— BEGIN Source excerpt —

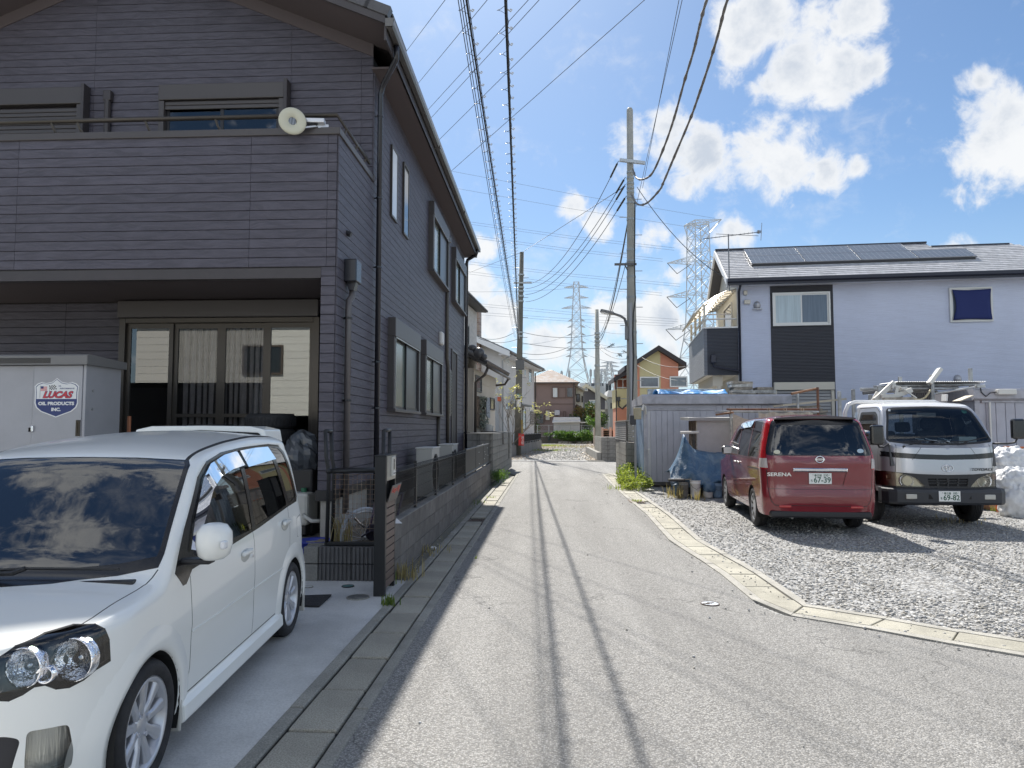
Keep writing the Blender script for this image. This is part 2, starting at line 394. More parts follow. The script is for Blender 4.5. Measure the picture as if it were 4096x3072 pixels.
sheet('driveway',[(-12,-6),(-1.50,-6),(-1.50,7.6),(-12,7.6)],.002,DRIVE)
B().box((-12,8.0,-.02),(-2.62,9.9,.30)).o('terrace',concrete('terrace_concrete',(.30,.29,.27),.3,60))['kind'] = 'structure'
B().box((-2.6,7.72,-.02),(-1.77,20.4,.36)).o('garden_soil',SOIL)['kind'] = 'structure'
# ---- drain channel of concrete lids along the left edge of the road
gut = T('gutter','','',(-1.26,8,0)); del gut['label']; del gut['category']; gut['kind'] = 'structure'
B().box((-1.455,-12,-.06),(-1.03,24.2,-.014)).o('channel_bed',DARK,gut)
b = B(); b2 = B()
y = -12.0
while y < 24:
 L = R.uniform(.9,2.3); b.rbox((-1.50,y,-.02),(-1.415,y+L-.008,.012+R.uniform(-.003,.003)),.01)
 L2 = L; b2.rbox((-1.115,y,-.02),(-1.035,y+L2-.008,.012+R.uniform(-.004,.004)),.012); y += L
b.o('inner_kerb',KERB,gut); b2.o('outer_kerb',KERB,gut)
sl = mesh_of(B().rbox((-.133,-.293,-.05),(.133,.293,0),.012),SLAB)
n = 0; y = -1.9
while y < 24:
 if not (12.05 < y < 12.6):
  piece('gutter_slab',sl,gut,(-1.263+R.uniform(-.004,.004),y,.010+R.uniform(-.006,.006)),R.uniform(-.012,.012))
 y += .604
gr = T('drain_grate','rusty steel drain grating set in the left gutter beside the block wall','drain grate',(-1.263,12.3,0))
IRON = mat('rusty_iron',(.16,.13,.11),.75,metal=.3,col2=(.10,.06,.04),vs=12)
for i in range(9):
 x = -1.39+i*.032; B().box((x,12.02,-.03),(x+.012,12.6,.012)).o('bar',IRON,gr)
B().tube([(-1.40,12.02,0),(-1.12,12.02,0),(-1.12,12.6,0),(-1.40,12.6,0)],.014,4,True).o('frame',IRON,gr)
# ---- drain channel along the gravel lot, following the bend
gut2 = T('gutter','','',(1.9,10,0)); del gut2['label']; del gut2['category']; gut2['kind'] = 'structure'
def resample(pts,step):
 out = []; pts = [Vector(p) for p in pts]; acc = 0.0; out.append((pts[0],(pts[1]-pts[0]).normalized()))
 for a,c in zip(pts,pts[1:]):
  L = (c-a).length; d = (c-a)/L; s = step-acc
  while s <= L: out.append((a+d*s,d)); s += step
  acc = (acc+L) % step if step > 0 else 0
 return out
pts = resample(EDGE[:-1],.60)
nrm = lambda d: Vector((-d.y,d.x,0))
slr = {}
for i,((p,d),(q,d2)) in enumerate(zip(pts,pts[1:])):
 n0 = nrm(d) if nrm(d).dot(Vector((1,.6,0))) > 0 else -nrm(d); n1 = nrm(d2) if nrm(d2).dot(Vector((1,.6,0))) > 0 else -nrm(d2)
 g0,g1 = .006,.006
 a0,a1 = p+d*g0,q-d2*g1
 poly = [a0+n0*.095,a1+n1*.095,a1+n1*.375,a0+n0*.375]
 if 15.6 < p.y < 16.3: continue
 z = .010+R.uniform(-.006,.006)
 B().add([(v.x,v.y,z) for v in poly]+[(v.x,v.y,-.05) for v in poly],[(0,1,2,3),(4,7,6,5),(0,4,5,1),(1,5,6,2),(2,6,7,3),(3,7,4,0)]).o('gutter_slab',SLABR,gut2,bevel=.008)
bk = B(); bk2 = B(); bd = B()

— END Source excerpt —

* Work to be completed
Only lines belong in the copy: transcribe those from the start of the data through the line that contains "b.o('inner_kerb',KERB,gut); b2.o('outer_kerb',KERB,gut)", and skip the pictures.

* Task output
Keep writing the Blender script for this image. This is part 2, starting at line 394. More parts follow. The script is for Blender 4.5. Measure the picture as if it were 4096x3072 pixels.
sheet('driveway',[(-12,-6),(-1.50,-6),(-1.50,7.6),(-12,7.6)],.002,DRIVE)
B().box((-12,8.0,-.02),(-2.62,9.9,.30)).o('terrace',concrete('terrace_concrete',(.30,.29,.27),.3,60))['kind'] = 'structure'
B().box((-2.6,7.72,-.02),(-1.77,20.4,.36)).o('garden_soil',SOIL)['kind'] = 'structure'
# ---- drain channel of concrete lids along the left edge of the road
gut = T('gutter','','',(-1.26,8,0)); del gut['label']; del gut['category']; gut['kind'] = 'structure'
B().box((-1.455,-12,-.06),(-1.03,24.2,-.014)).o('channel_bed',DARK,gut)
b = B(); b2 = B()
y = -12.0
while y < 24:
 L = R.uniform(.9,2.3); b.rbox((-1.50,y,-.02),(-1.415,y+L-.008,.012+R.uniform(-.003,.003)),.01)
 L2 = L; b2.rbox((-1.115,y,-.02),(-1.035,y+L2-.008,.012+R.uniform(-.004,.004)),.012); y += L
b.o('inner_kerb',KERB,gut); b2.o('outer_kerb',KERB,gut)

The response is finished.